Young Karina grew up in Maring-Noviand in the Moselle region of Germany. It was in this small village, far from the sea, that she chose to devote her life to marine research. “Where does this passion come from? I don’t really know. From within, I think, I’ve always been fascinated by the ocean’.

She discovered oceanography by chance, during a post-bac interview with the organisation in charge of employment in Germany. I took a placement test and the result said I was going to be a police commissioner,’ she laughs. But it was at this agency that I came across a small poster about being an oceanographer. I asked around, bought a book on the subject and loved it. She went on to study physics and mathematics at the Christian-Albrechts University in Kiel, northern Germany, specialising in physical oceanography in her third year. As part of a thesis on intraseasonal variability in the tropical Atlantic Ocean, she joined GEOMAR, a German oceanographic institute, but soon left for France.

The young researcher returned to France in 2007, heading for the tip of Brittany.

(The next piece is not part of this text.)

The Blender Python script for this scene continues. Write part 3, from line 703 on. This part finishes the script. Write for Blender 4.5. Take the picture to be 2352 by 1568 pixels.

In Brest, the oceanographer joined Ifremer towork on the global variability of the oceans thanks to the brand new data collected by the Argo floats. I didn’t think I’d be here for long, but in the end I fell in love with France and did everything I could to stay’, she confides. She went on to work at theMediterranean Institute of Oceanology at the University of Toulon. Today, Karina von Schuckmann is enjoying life in Toulouse and has no plans to leave the pink city. As the mother of two children aged 10 and 13, she visits schools in the department to raise awareness of the need to protect the oceans. “Young people are aware of the problem, they understand what’s at stake. As soon as I have the opportunity to share information about the ocean, I do it, because that’s also our role as oceanographers.